I have so much in common with my new best friends too. Like farming, cows, and chickens, husbands who are so similar in personality it's scary, and hearts that are searching for joy and loving God with our whole lives.


I can't imagine losing my best friends. They are too awesome. Our friendships are so deep.


How has my life changed so much in one year?


I'll tell you the secret.


Are you ready for something that might change your life forever?



It's called the emotional scale and this is what changed my life.


Here's how to use it: if you are feeling lower, like from boredom and down the list. You are are not fulfilling your life or chasing your dreams. You don't have to do anything drastic, but just take notice of what is making you feel those negative emotions. Then try to start moving up the ladder.

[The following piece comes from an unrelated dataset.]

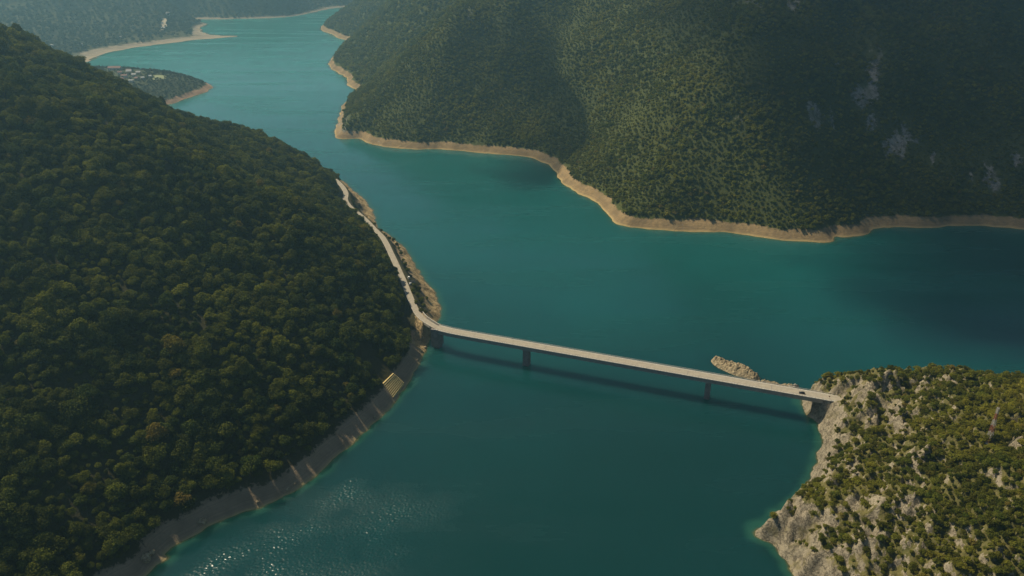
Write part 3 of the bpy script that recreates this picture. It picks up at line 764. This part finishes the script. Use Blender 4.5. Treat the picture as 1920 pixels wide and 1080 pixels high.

When I went to my new church, I felt total and unconditional LOVE. When you find something that brings you that emotion - chase it, go after it and follow it. Even if you start with just feeling optimism and hopefulness, that's the right direction.


God often shows me things that are good for me and things that are bad for me with this scale. He uses this to direct me in my life. Hey, this thing in my life makes me feel discouraged and worried so what can I do about it? Those negative emotions are like flags for you to take notice of things that need to change and the positive emotions are solutions and things you should probably have more of in your life.


I love writing. It brings me joy, passion, enthusiasm and empowerment.


So guess what I'm doing more of? YEAH!


However, my disorganized office and house makes me feel overwhelmed and discouraged. So I'm working on changing that. I attacked my kitchen the other day and took the mountain of garbage off the deck to the dump. I feel so much better when I walk into my kitchen now and it brings me optimism.


It's so simple it's almost crazy. Does it feel good or not so good or bad?


Good? Do it.


Not so good? Bad? Change it. No excuses.


But what about if people in my life make me feel bad?


Ok, I get that. Nobody is perfect and people will hurt you. Let's divide people into two groups: people you can remove from your life and people you can't.


In the first group, it's pretty simple. You just decide how they make you feel and adjust your relationship accordingly. If they make you feel bad, spend less time with them. You choose who you spend your time with.


In the second group, this might be your spouse, a co-worker or a family member. Take a moment to remind yourself that no matter what, you are never 100 per cent powerless. If someone is treating you poorly, you can leave the situation, you can tell them to leave and you can start laying down rules for how you expect people to treat you. And remember to apologize if you mess up and treat someone else poorly.


These are pretty general guidelines and life can definitely get very complicated and it doesn't always seem this simple but just remember this one thing: You have control of your life. Even when it doesn't seem like it - you choose your life.


Maybe you can't change it overnight but you can change it.